Jakarta – Wakil Rektor Universitas Bung Karno (UBK) Teguh Santosa menyebut protes yang dialamatkan Agung Podomoro Land (APL) dan anak perusahaannya Muara Wisesa Samudera (MWS) pada pemerintahan pusat terkait pembatalan pembangunan pulau G adalah salah alamat.
“Kalau mau protes, seharusnya APL dan MWS mengalamatkan protes itu pada Pemprov DKI Jakarta yang mengabaikan aturan dalam pelaksanaan reklamasi,” ungkap Teguh Santosa, Minggu (3/7/2016).
Dijelaskan alumni University of Hawaii at Manoa (UHM), Amerika Serikat, pembatalan pembangunan pulau G yang disampaikan Menko Kemaritiman dan Sumber Daya Rizal Ramli adalah koreksi pemerintah pusat terhadap pelaksanaan reklamasi untuk menciptakan kepastian dunia usaha. Pasalnya, Indonesia membutuhkan investasi untuk menggerakkan roda ekonomi. Tetapi yang juga pasti, investasi tersebut haruslah sejalan dan peraturan yang ada dan bermanfaat untuk masyarakat banyak.
“Tidak pada tempatnya APL dan MWS menyampaikan kekecewaan kepada pemerintah pusat.
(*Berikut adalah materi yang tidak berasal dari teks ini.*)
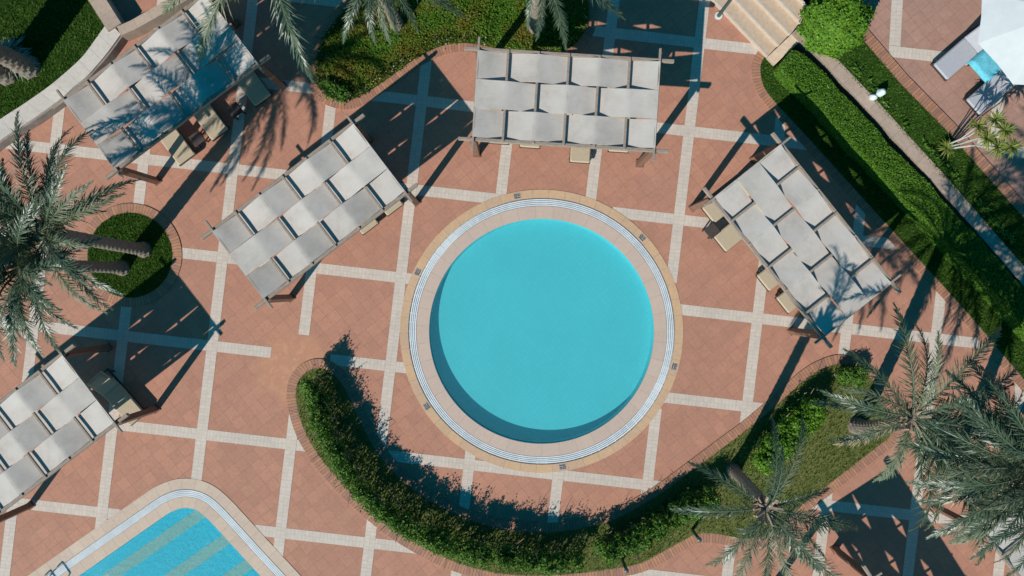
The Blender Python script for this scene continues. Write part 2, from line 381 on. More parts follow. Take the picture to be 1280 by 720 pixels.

Seharusnya kekecewaan itu dialamatkan kepada Pemprov DKI Jakarta dan Gubernur Basuki Tjahaja Purnama yang memberikan izin pembangunan pulau G dengan mengabaikan peraturan yang ada,” beber dia.
Alumni Jurusan Ilmu Pemerintahan Universitas Padjadjaran (Unpad) Bandung itu mengingatkan jika Pemprov DKI Jakarta dan Gubernur Ahok memiliki itikad yang baik dalam mereklamasi kawasan utara Jakarta, seharusnya pihak Pemprov DKI yang mengambil keputusan penghentian pembangunan pulau G. Tidak perlu menunggu Presiden atau Menko Kemaritiman dan Sumber Daya turun tangan untuk menghentikan.
Di sisi lain, lanjut dia, pihak APL dan MWS perlu menjadikan kasus ini sebagai pelajaran penting agar di masa mendatang ekstra hati-hati dan tidak asal ikut proyek yang melanggar aturan.
“Dari sudut pandang ini, saya kira APL dan MWS, kalau tidak mengetahui berbagai pelanggaran yang sudah disebutkan oleh pemerintah, adalah korban dari ambisi Pemprov DKI Jakarta dan Ahok yang mengabaikan peraturan,” tuturnya.
Selain itu, tambah dia, boleh saja Agung Podomoro mengatakan tunduk pada Pemprov DKI Jakarta. Tetapi harus diingat, tidak ada negara di dalam negara. Otoritas tertinggi NKRI adalah pemerintah pusat.
“Kalau Pemprov DKI memaksakan kehendak, itu bisa dianggap melawan pemerintahan nasional yang sah,” pungkasnya.